Um trabalho coerente e singular
Samba Futebol Clube está em cartaz no Teatro II do CCBB (foto: Leonardo Aversa)
Gustavo Gasparani vem investindo em musicais de temática brasileira e, mais especificamente, voltados para a história do Rio de Janeiro, a julgar pela busca de matéria-prima na influência francesa sobre a Capital Federal (em Oui Oui… A França é Aqui! A Revista do Ano), na efervescência teatral de uma região do Centro (As Mimosas da Praça Tiradentes) e em lendária escola de samba (Otelo da Mangueira). Sua abordagem, porém, não é didática. Gasparani tende a promover fusão de tempos por meio de estruturas não lineares.
É exatamente o que se verifica em Samba Futebol Clube, espetáculo que entrelaça músicas e textos concebidos em torno do universo do futebol. Auxiliado pela pesquisa musical de Alfredo Del Penho e pela de textos de João Pimentel, Gasparani mescla produção cultural que atravessa décadas, sem, contudo, incorrer na ordenação cronológica. Afasta-se de uma perspectiva mais convencional, que tornaria bem menos complexa a construção do roteiro.
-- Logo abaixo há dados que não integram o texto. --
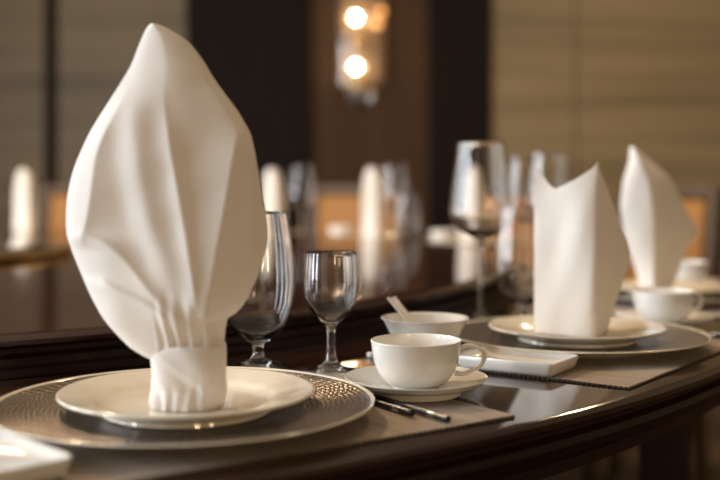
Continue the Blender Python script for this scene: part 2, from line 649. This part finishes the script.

Há, em todo caso, uma distinção assumida entre os dois atos que compõem o espetáculo atualmente em cartaz no Teatro II do Centro Cultural Banco do Brasil. No primeiro impera o ponto de vista dos torcedores; no segundo, a ótica dos jogadores.
Esta distinção não faz com que o resultado seja menos ousado. A encenação só se revela um pouco menos inventiva no emprego do telão (elemento emblemático no estádio de futebol), que, apesar de trazer uma simpática alternância entre animação e imagens de arquivo, adquire caráter algo ilustrativo em relação ao destacado a cada momento. Um problema que pode ser detectado, em certos instantes, na iluminação de Paulo César Medeiros. A cenografia de Marcelo Lipiani coloca o público diante de um recorte de arquibancada, mas que também parece um espaço neutro. Os figurinos de Marcelo Olinto primam pela informalidade. No entanto, um ou dois figurinos (no primeiro ato) destoam inexplicavelmente desse direcionamento.
Seja como for, restrições eventuais e localizadas não ameaçam um trabalho muito bem-sucedido, repleto de cenas divertidas, como a locução realizada pelos atores na abertura do espetáculo e a do hino nacional no início do segundo ato. Gustavo Gasparani demonstra segurança tanto nas passagens feéricas, esfuziantes, quanto nas menos aceleradas. A direção de movimento e as coreografias de Renato Vieira são particularmente inspiradas e a direção musical de Nando Duarte merece elogios. Gasparani conduz um elenco bastante entrosado e homogêneo. Os atores – Alan Rocha, Cristiano Gualda, Daniel Carneiro (especialmente bem), Gabriel Manita, Jonas Hammar, Luiz Nicolau, Rodrigo Lima e Pedro Lima – apresentam bom domínio vocal e habilidosa composição de tipos. Samba Futebol Clube comprova que Gustavo Gasparani segue fazendo musical de qualidade e de maneira singular.